Dolittle is making its normally scheduled digital VOD release on March 24 as the film opened in January. Robert Downey, Jr.’s first movie after the Marvel Cinematic Universe did not go over well. However, people at home are now looking for new content to watch so the film is right on time.
Can viewers be more forgiving at home? Well, there’s still plenty of better movies to watch at home like The Invisible Man, The Hunt and Birds of Prey. You can still wait until Dolittle is included in another streaming service subscription before paying extra for it.
Robert Downey Jr. Is Dr. Dolittle
Dolittle begins with a tragedy. Dr. Dolittle (Downey)’s wife Lily (Kasia Smutniak) went on a voyage without him and died at sea. So Dolittle has been moping around the house with only the animals he can talk to looking after him.
Tommy Stubbins (Harry Collett) and Lady Rose (Carmel Laniado) visit the doctor bringing urgent news from the Queen (Jessie Buckley). She is ill and needs his expertise. So the animals groom Dolittle to meet the queen. Somehow he still has stubble after they shave him.
Dolittle recognizes the poison ailing the queen and goes on a quest for the antidote. Stubbins and the animals join the doctor on what was surely intended to be the first of many adventures.
A CGI ‘Dolittle’ is not magical
Dolittle uses digital visual effects to bring its talking animals to life. Although the technology now exists to animate any sort of animal – including a feature length rendition of The Lion King – it sort of misses the point of the magic of talking animals.
Movies like Babe made animals talk by either training them to move their lips or using animatronic puppets. Those, blended with the real animals, were just surreal enough that you could believe real animals were talking. When the entire animal is CGI, and they’re doing elaborately animated pratfalls that no animals could ever do, there’s no point where you feel like you’re watching Dr. Dolittle work his magic.
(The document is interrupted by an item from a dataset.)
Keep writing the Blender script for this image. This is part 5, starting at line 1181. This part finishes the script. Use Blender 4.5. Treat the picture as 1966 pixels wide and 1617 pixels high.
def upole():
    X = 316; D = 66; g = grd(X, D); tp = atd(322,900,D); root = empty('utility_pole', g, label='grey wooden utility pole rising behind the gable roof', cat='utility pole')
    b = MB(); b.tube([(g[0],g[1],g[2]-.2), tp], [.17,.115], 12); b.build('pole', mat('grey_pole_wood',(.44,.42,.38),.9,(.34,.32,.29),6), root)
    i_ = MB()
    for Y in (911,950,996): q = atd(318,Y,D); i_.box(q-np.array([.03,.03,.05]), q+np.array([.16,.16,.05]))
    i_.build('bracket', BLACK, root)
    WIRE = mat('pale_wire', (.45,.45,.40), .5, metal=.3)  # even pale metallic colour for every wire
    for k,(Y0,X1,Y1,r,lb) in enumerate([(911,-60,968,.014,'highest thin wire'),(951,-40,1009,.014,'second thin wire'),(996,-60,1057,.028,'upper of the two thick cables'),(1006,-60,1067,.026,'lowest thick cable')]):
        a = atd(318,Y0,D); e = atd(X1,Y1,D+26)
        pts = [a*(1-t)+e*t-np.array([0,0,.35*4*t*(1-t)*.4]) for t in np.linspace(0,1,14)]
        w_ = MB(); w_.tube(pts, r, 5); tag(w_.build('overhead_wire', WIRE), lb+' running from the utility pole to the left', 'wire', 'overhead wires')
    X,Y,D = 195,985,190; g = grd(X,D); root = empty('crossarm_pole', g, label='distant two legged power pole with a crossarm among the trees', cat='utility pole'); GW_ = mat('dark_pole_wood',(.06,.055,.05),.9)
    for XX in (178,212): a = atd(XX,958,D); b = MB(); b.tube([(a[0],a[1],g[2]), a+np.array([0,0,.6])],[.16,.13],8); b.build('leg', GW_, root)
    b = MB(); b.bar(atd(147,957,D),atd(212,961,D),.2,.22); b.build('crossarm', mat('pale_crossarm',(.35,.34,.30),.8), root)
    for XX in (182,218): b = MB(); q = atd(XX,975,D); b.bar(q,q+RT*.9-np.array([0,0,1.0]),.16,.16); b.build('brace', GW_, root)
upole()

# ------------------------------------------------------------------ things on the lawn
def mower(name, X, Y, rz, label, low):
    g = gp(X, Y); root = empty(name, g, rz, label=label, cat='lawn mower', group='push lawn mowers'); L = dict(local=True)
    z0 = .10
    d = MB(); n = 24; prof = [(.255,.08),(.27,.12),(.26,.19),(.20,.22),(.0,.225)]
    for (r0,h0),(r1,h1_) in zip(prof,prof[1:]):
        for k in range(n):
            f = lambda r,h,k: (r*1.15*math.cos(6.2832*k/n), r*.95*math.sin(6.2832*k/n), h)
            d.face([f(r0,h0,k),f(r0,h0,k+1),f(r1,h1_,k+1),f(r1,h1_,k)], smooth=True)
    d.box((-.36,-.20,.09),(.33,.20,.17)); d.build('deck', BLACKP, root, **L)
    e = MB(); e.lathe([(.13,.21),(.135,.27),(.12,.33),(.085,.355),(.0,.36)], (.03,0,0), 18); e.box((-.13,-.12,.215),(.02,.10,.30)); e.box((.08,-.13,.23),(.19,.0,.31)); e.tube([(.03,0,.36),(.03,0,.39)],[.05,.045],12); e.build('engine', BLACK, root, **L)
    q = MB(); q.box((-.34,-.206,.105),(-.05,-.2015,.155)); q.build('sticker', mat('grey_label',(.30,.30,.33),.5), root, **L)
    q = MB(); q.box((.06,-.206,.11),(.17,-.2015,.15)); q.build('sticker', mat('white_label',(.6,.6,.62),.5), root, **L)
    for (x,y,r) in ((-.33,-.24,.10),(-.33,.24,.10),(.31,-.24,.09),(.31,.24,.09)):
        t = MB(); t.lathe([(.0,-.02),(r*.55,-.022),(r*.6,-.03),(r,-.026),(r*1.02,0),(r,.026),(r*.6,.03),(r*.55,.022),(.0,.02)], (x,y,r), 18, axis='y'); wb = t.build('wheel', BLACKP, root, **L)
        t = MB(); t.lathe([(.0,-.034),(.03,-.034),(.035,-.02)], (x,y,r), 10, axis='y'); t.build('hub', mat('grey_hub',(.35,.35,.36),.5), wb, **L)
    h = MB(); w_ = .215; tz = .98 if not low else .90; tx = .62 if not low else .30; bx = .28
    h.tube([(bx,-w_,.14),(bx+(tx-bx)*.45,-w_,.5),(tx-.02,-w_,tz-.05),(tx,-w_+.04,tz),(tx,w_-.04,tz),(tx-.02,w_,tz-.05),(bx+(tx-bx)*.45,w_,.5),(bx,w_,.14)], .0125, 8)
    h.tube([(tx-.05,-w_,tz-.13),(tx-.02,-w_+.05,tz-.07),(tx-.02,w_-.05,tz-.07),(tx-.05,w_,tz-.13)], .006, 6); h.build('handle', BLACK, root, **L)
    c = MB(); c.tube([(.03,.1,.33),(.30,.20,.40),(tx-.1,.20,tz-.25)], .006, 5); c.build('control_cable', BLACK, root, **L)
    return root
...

It’s a special effects film as elaborate as the Marvel movies.
The fully animated animals works for movies like The Jungle Book, because that is about anthropomorphized animals. The human is supposed to be out of place in their world. Making the Dolittle animals that animated takes them out of the real world, and they’re way more overdone than the Jungle Book creatures anyway.
Robert Downey, Jr. really wants to be Johnny Depp
Johnny Depp launched his own blockbuster movie career with Pirates of the Caribbean. The studio famously fought his portrayal of Captain Jack Sparrow, but he proved them right and then overdid it in every role since. Downey seems to want his Dr. Dolittle to be a veterinary Jack Sparrow.
He begins the movie in an absurd state of dishevelment and babbles incoherently in a Welsh accent. Dr Dolittle doesn’t innately call for quirky flamboyance though. Downey certainly doesn’t need to show off. He’s already had two franchises and could launch another if he just did a respectful take on Dr. Dolittle for the kids of 2020.
Dolittle unfortunately favors big CGI spectacle instead of honing in on the power that makes Dr. Dolittle special. Sure, there are worse talking animal films and worse CGI set piece films. There are even worse Dr. Dolittle films but Dr. Dolittle still gets lost in his own movie.